ESRI a Major Participant at Standards in Action Meeting

ESRI announced details of its participation at the recent Standards in Action meeting sponsored by the Delft University of Technology in the Netherlands. The highlight of the meeting was the 3rd GML Relay, which challenges GIS vendors to exchange data using the GML standard. The standard was developed by the Open Geospatial Consortium, Inc. (OGC), and is designed to transport and store geographic information. GML is an encoding of Extensible Markup Language (XML). For the relay, 1:10,000 scale topographic data for the Netherlands (Top10NL) was used in the GML format (Top10GML). The basic procedure for the GML Relay is for a participant to read a GML file that has been modified by the previous participant, edit some features, and then create a new GML file for the next participant. For its part, ESRI used its ArcGIS Desktop software with the Data Interoperability extension, which directly supports Top10GML. The ESRI Nederland team was able to access the Top10GML data in direct read mode and analyze the data without first converting it.
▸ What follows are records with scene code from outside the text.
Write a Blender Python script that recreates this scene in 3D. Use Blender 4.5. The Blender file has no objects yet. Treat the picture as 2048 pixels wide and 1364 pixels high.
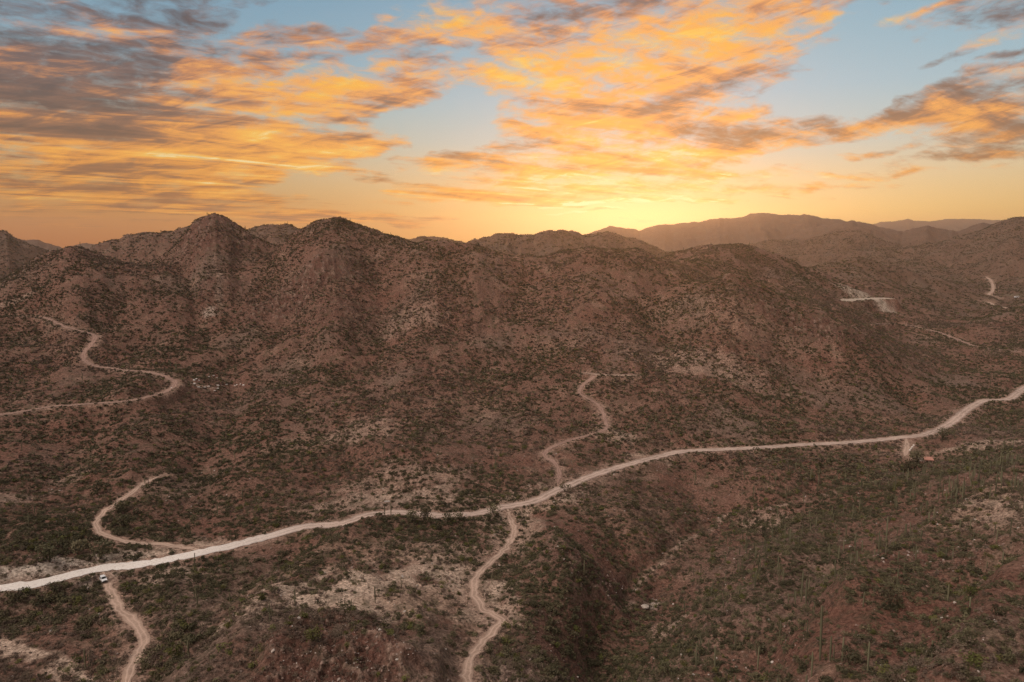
import bpy, bmesh, math, random
import numpy as np
from mathutils import Vector, Matrix, Euler

R = math.radians
S = bpy.context.scene
C = S.collection
random.seed(7)
rng = np.random.default_rng(7)

# ------------------------------------------------------------------ camera
CAM_H = 130.0
FPX = 1384.0            # focal length in pixels of a 2048 px wide picture
PITCH = R(7.9)
cam_d = bpy.data.cameras.new('camera')
cam = bpy.data.objects.new('camera', cam_d)
C.objects.link(cam)
cam_d.sensor_width = 36.0
cam_d.lens = 36.0 * FPX / 2048.0
cam_d.clip_start = 0.5
cam_d.clip_end = 60000
cam.location = (0, 0, CAM_H)
cam.rotation_euler = (R(90) - PITCH, 0, 0)
S.camera = cam
S.render.resolution_x = 1024
S.render.resolution_y = 682
S.view_settings.view_transform = 'Standard'
S.view_settings.look = 'None'
S.view_settings.exposure = 0
S.view_settings.gamma = 1
S.cycles.max_bounces = 4
S.cycles.diffuse_bounces = 2
S.cycles.glossy_bounces = 1
S.cycles.transmission_bounces = 1
S.cycles.transparent_max_bounces = 4
S.cycles.volume_bounces = 1
S.cycles.sample_clamp_indirect = 4
S.cycles.use_denoising = True
S.cycles.denoising_prefilter = 'NONE'

SP, CP = math.sin(PITCH), math.cos(PITCH)
def kk(px, py):
    """slopes X/Y and Z/Y of the sight line through a pixel of the 2048 x 1364 photograph"""
    xr = (px - 1024.0) / FPX; yr = (682.0 - py) / FPX
    fwd = CP + yr * SP; up = -SP + yr * CP
    return xr / fwd, up / fwd
def at(px, py, Y):
    a, b = kk(px, py)
    return a * Y, Y, CAM_H + b * Y
def lin(c):
    return tuple(((v / 255.0) / 12.92) if v / 255.0 <= 0.04045 else (((v / 255.0) + 0.055) / 1.055) ** 2.4 for v in c)
def azel(px, py):
    a, b = kk(px, py)
    return math.degrees(math.atan(a)), math.degrees(math.atan2(b, math.sqrt(1 + a * a)))

# ------------------------------------------------------------------ sky
SUN_AZ, SUN_EL = azel(1265, 440)      # the sun sits on the rim of the far range
W = bpy.data.worlds.new('World')
S.world = W
W.use_nodes = True
wt = W.node_tree
wt.nodes.clear()

class NT:
    def __init__(self, t): self.t = t
    def n(self, kind, **kw):
        nd = self.t.nodes.new(kind)
        for k, v in kw.items(): setattr(nd, k, v)
        return nd
    def link(self, a, b): self.t.links.new(a, b)
    def put(self, sock, v):
        if hasattr(v, 'is_output') or isinstance(v, bpy.types.NodeSocket): self.t.links.new(v, sock)
        else: sock.default_value = v
    def m(self, op, a, b=None, c=None, clamp=False):
        nd = self.n('ShaderNodeMath', operation=op); nd.use_clamp = clamp
        self.put(nd.inputs[0], a)
        if b is not None: self.put(nd.inputs[1], b)
        if c is not None: self.put(nd.inputs[2], c)
        return nd.outputs[0]
    def mix(self, f, a, b, mode='MIX'):
        nd = self.n('ShaderNodeMix', data_type='RGBA', blend_type=mode)
        self.put(nd.inputs[0], f)
        self.put(nd.inputs[6], a if not isinstance(a, tuple) else (*a[:3], 1))
        self.put(nd.inputs[7], b if not isinstance(b, tuple) else (*b[:3], 1))
        return nd.outputs[2]
    def ramp(self, f, stops, interp='LINEAR'):
        nd = self.n('ShaderNodeValToRGB'); cr = nd.color_ramp; cr.interpolation = interp
        while len(cr.elements) < len(stops): cr.elements.new(0.5)
        for e, (p, c) in zip(cr.elements, stops):
            e.position = p; e.color = (*c[:3], 1)
        self.put(nd.inputs[0], f)
        return nd.outputs[0]
    def rng(self, v, a, b, c=0.0, d=1.0, smooth=False):
        nd = self.n('ShaderNodeMapRange', interpolation_type='SMOOTHSTEP' if smooth else 'LINEAR')
        self.put(nd.inputs[0], v)
        for i, x in enumerate((a, b, c, d)): self.put(nd.inputs[i + 1], x)
        return nd.outputs[0]
    def noise(self, vec, scale, detail=4, rough=0.5, dist=0.0, dims='3D'):
        nd = self.n('ShaderNodeTexNoise', noise_dimensions=dims)
        if vec is not None: self.link(vec, nd.inputs['Vector'])
        nd.inputs['Scale'].default_value = scale; nd.inputs['Detail'].default_value = detail
        nd.inputs['Roughness'].default_value = rough; nd.inputs['Distortion'].default_value = dist
        return nd.outputs[0]
    def xyz(self, x, y, z):
        nd = self.n('ShaderNodeCombineXYZ')
        for i, v in enumerate((x, y, z)): self.put(nd.inputs[i], v)
        return nd.outputs[0]

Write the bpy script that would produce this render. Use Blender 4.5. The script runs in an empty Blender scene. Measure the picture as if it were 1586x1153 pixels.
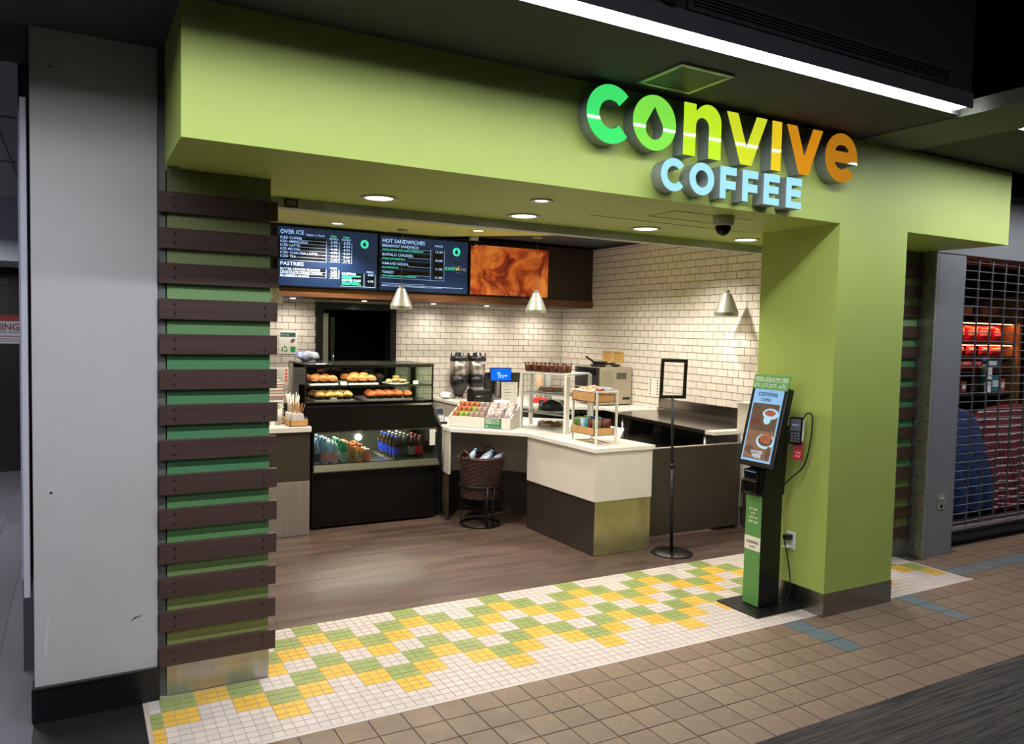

The team also demonstrated the consistent user interface within the ArcGIS environment. The results of the relay (written GML documents, small ppts, and, when finished, the evaluation of the written files) are available at http://www.gdmc.nl/wereldGISdag2004/relay. "The success of the 3rd GML Relay has inspired us to advance the date of our next GML Relay to the latter part of this year. We will be using the latest version of the data from Topographic Service Kadaster (Netherlands), which is currently being refined based on GML3. We will also be expanding participation and hope to involve participants throughout the world," said Professor Peter van Oosterom of the Delft University of Technology, organizer and chairman of the relay. Concludes David Danko, senior consultant, GIS Standards at ESRI, and keynote speaker at the meeting, "Proper implementations of GML and other open standards are fundamentally important to further interoperability and the use of GIS technology. GIS users must be able to find the information and geoprocessing tools needed for their work, regardless of physical location, and then employ those tools and information regardless of their original platform."